### Problem description
Reproduce every entry in the listing without alteration.

BEGIN Dataset entries

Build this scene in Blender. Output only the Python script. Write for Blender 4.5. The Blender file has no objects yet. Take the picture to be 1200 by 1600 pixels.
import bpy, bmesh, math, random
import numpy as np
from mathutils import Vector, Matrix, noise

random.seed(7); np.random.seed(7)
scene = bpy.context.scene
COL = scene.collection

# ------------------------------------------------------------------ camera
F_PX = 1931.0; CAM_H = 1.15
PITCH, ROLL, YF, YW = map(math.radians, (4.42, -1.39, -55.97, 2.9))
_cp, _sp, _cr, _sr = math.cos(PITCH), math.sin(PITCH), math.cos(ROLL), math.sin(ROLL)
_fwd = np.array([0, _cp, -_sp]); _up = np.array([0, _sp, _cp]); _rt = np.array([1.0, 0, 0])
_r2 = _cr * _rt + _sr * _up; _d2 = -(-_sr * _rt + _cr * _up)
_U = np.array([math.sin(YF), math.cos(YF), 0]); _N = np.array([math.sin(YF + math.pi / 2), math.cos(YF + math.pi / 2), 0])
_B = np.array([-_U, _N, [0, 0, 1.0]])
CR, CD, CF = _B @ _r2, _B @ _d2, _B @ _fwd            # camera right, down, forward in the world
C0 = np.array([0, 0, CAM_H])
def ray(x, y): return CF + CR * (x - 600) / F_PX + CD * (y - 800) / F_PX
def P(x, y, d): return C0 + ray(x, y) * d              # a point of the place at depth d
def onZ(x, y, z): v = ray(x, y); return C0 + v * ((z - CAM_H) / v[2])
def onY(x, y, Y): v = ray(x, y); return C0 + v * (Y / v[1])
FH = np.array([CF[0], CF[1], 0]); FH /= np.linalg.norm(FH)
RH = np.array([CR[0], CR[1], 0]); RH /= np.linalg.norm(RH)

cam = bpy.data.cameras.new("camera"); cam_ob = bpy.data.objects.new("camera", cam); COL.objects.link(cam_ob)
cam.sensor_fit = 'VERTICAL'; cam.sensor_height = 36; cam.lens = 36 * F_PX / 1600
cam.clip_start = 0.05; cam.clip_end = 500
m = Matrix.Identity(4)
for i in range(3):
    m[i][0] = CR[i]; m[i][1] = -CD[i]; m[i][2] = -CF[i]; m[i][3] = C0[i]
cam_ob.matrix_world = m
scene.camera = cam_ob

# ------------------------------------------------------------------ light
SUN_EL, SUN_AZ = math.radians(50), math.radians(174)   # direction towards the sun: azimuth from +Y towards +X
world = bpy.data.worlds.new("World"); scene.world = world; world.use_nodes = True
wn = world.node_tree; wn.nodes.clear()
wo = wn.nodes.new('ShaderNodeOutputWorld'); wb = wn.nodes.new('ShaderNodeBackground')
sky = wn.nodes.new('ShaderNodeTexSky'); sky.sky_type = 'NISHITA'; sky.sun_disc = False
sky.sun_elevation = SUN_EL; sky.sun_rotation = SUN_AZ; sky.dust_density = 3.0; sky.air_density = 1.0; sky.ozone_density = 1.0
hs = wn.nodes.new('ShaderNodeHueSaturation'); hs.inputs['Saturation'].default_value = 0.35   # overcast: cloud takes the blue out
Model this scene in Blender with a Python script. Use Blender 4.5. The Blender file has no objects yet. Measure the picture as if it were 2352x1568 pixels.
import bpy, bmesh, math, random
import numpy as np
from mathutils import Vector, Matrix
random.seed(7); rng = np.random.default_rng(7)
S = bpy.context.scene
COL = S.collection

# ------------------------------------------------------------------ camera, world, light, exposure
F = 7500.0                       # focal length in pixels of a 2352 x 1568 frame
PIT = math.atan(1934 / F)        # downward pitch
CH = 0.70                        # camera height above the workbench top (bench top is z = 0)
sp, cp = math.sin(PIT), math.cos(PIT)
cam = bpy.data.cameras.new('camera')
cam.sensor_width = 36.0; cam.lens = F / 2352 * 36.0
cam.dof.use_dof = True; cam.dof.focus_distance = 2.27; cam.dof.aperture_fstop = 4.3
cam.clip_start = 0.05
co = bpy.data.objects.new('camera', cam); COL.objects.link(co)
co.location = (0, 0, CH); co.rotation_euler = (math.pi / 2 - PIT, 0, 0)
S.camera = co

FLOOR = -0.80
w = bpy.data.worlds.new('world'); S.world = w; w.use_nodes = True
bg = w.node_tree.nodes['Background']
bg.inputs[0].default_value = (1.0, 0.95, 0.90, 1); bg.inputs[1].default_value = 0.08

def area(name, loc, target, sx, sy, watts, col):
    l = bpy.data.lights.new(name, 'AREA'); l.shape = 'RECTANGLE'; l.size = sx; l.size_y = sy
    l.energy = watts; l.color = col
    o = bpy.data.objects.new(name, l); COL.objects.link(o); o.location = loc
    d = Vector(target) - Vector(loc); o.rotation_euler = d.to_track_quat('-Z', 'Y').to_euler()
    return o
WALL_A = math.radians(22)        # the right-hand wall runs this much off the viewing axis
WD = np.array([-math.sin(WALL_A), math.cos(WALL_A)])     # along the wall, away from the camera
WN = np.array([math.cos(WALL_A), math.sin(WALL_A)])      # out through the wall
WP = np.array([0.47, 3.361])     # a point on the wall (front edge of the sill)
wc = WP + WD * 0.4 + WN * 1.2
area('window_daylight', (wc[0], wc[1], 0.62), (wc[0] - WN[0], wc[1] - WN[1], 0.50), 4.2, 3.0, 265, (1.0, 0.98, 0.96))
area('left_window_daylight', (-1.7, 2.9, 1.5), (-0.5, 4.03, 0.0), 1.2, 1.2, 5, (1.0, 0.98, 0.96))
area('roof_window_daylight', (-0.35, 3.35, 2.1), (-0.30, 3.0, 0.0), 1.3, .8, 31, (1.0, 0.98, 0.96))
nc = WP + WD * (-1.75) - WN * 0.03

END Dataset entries

### Exercise result
Build this scene in Blender. Output only the Python script. Write for Blender 4.5. The Blender file has no objects yet. Take the picture to be 1200 by 1600 pixels.
import bpy, bmesh, math, random
import numpy as np
from mathutils import Vector, Matrix, noise

random.seed(7); np.random.seed(7)
scene = bpy.context.scene
COL = scene.collection

# ------------------------------------------------------------------ camera
F_PX = 1931.0; CAM_H = 1.15
PITCH, ROLL, YF, YW = map(math.radians, (4.42, -1.39, -55.97, 2.9))
_cp, _sp, _cr, _sr = math.cos(PITCH), math.sin(PITCH), math.cos(ROLL), math.sin(ROLL)
_fwd = np.array([0, _cp, -_sp]); _up = np.array([0, _sp, _cp]); _rt = np.array([1.0, 0, 0])
_r2 = _cr * _rt + _sr * _up; _d2 = -(-_sr * _rt + _cr * _up)
_U = np.array([math.sin(YF), math.cos(YF), 0]); _N = np.array([math.sin(YF + math.pi / 2), math.cos(YF + math.pi / 2), 0])
_B = np.array([-_U, _N, [0, 0, 1.0]])
CR, CD, CF = _B @ _r2, _B @ _d2, _B @ _fwd            # camera right, down, forward in the world
C0 = np.array([0, 0, CAM_H])
def ray(x, y): return CF + CR * (x - 600) / F_PX + CD * (y - 800) / F_PX
def P(x, y, d): return C0 + ray(x, y) * d              # a point of the place at depth d
def onZ(x, y, z): v = ray(x, y); return C0 + v * ((z - CAM_H) / v[2])
def onY(x, y, Y): v = ray(x, y); return C0 + v * (Y / v[1])
FH = np.array([CF[0], CF[1], 0]); FH /= np.linalg.norm(FH)
RH = np.array([CR[0], CR[1], 0]); RH /= np.linalg.norm(RH)

cam = bpy.data.cameras.new("camera"); cam_ob = bpy.data.objects.new("camera", cam); COL.objects.link(cam_ob)
cam.sensor_fit = 'VERTICAL'; cam.sensor_height = 36; cam.lens = 36 * F_PX / 1600
cam.clip_start = 0.05; cam.clip_end = 500
m = Matrix.Identity(4)
for i in range(3):
    m[i][0] = CR[i]; m[i][1] = -CD[i]; m[i][2] = -CF[i]; m[i][3] = C0[i]
cam_ob.matrix_world = m
scene.camera = cam_ob

# ------------------------------------------------------------------ light
SUN_EL, SUN_AZ = math.radians(50), math.radians(174)   # direction towards the sun: azimuth from +Y towards +X
world = bpy.data.worlds.new("World"); scene.world = world; world.use_nodes = True
wn = world.node_tree; wn.nodes.clear()
wo = wn.nodes.new('ShaderNodeOutputWorld'); wb = wn.nodes.new('ShaderNodeBackground')
sky = wn.nodes.new('ShaderNodeTexSky'); sky.sky_type = 'NISHITA'; sky.sun_disc = False
sky.sun_elevation = SUN_EL; sky.sun_rotation = SUN_AZ; sky.dust_density = 3.0; sky.air_density = 1.0; sky.ozone_density = 1.0
hs = wn.nodes.new('ShaderNodeHueSaturation'); hs.inputs['Saturation'].default_value = 0.35   # overcast: cloud takes the blue out
Model this scene in Blender with a Python script. Use Blender 4.5. The Blender file has no objects yet. Measure the picture as if it were 2352x1568 pixels.
import bpy, bmesh, math, random
import numpy as np
from mathutils import Vector, Matrix
random.seed(7); rng = np.random.default_rng(7)
S = bpy.context.scene
COL = S.collection

# ------------------------------------------------------------------ camera, world, light, exposure
F = 7500.0                       # focal length in pixels of a 2352 x 1568 frame
PIT = math.atan(1934 / F)        # downward pitch
CH = 0.70                        # camera height above the workbench top (bench top is z = 0)
sp, cp = math.sin(PIT), math.cos(PIT)
cam = bpy.data.cameras.new('camera')
cam.sensor_width = 36.0; cam.lens = F / 2352 * 36.0
cam.dof.use_dof = True; cam.dof.focus_distance = 2.27; cam.dof.aperture_fstop = 4.3
cam.clip_start = 0.05
co = bpy.data.objects.new('camera', cam); COL.objects.link(co)
co.location = (0, 0, CH); co.rotation_euler = (math.pi / 2 - PIT, 0, 0)
S.camera = co

FLOOR = -0.80
w = bpy.data.worlds.new('world'); S.world = w; w.use_nodes = True
bg = w.node_tree.nodes['Background']
bg.inputs[0].default_value = (1.0, 0.95, 0.90, 1); bg.inputs[1].default_value = 0.08

def area(name, loc, target, sx, sy, watts, col):
    l = bpy.data.lights.new(name, 'AREA'); l.shape = 'RECTANGLE'; l.size = sx; l.size_y = sy
    l.energy = watts; l.color = col
    o = bpy.data.objects.new(name, l); COL.objects.link(o); o.location = loc
    d = Vector(target) - Vector(loc); o.rotation_euler = d.to_track_quat('-Z', 'Y').to_euler()
    return o
WALL_A = math.radians(22)        # the right-hand wall runs this much off the viewing axis
WD = np.array([-math.sin(WALL_A), math.cos(WALL_A)])     # along the wall, away from the camera
WN = np.array([math.cos(WALL_A), math.sin(WALL_A)])      # out through the wall
WP = np.array([0.47, 3.361])     # a point on the wall (front edge of the sill)
wc = WP + WD * 0.4 + WN * 1.2
area('window_daylight', (wc[0], wc[1], 0.62), (wc[0] - WN[0], wc[1] - WN[1], 0.50), 4.2, 3.0, 265, (1.0, 0.98, 0.96))
area('left_window_daylight', (-1.7, 2.9, 1.5), (-0.5, 4.03, 0.0), 1.2, 1.2, 5, (1.0, 0.98, 0.96))
area('roof_window_daylight', (-0.35, 3.35, 2.1), (-0.30, 3.0, 0.0), 1.3, .8, 31, (1.0, 0.98, 0.96))
nc = WP + WD * (-1.75) - WN * 0.03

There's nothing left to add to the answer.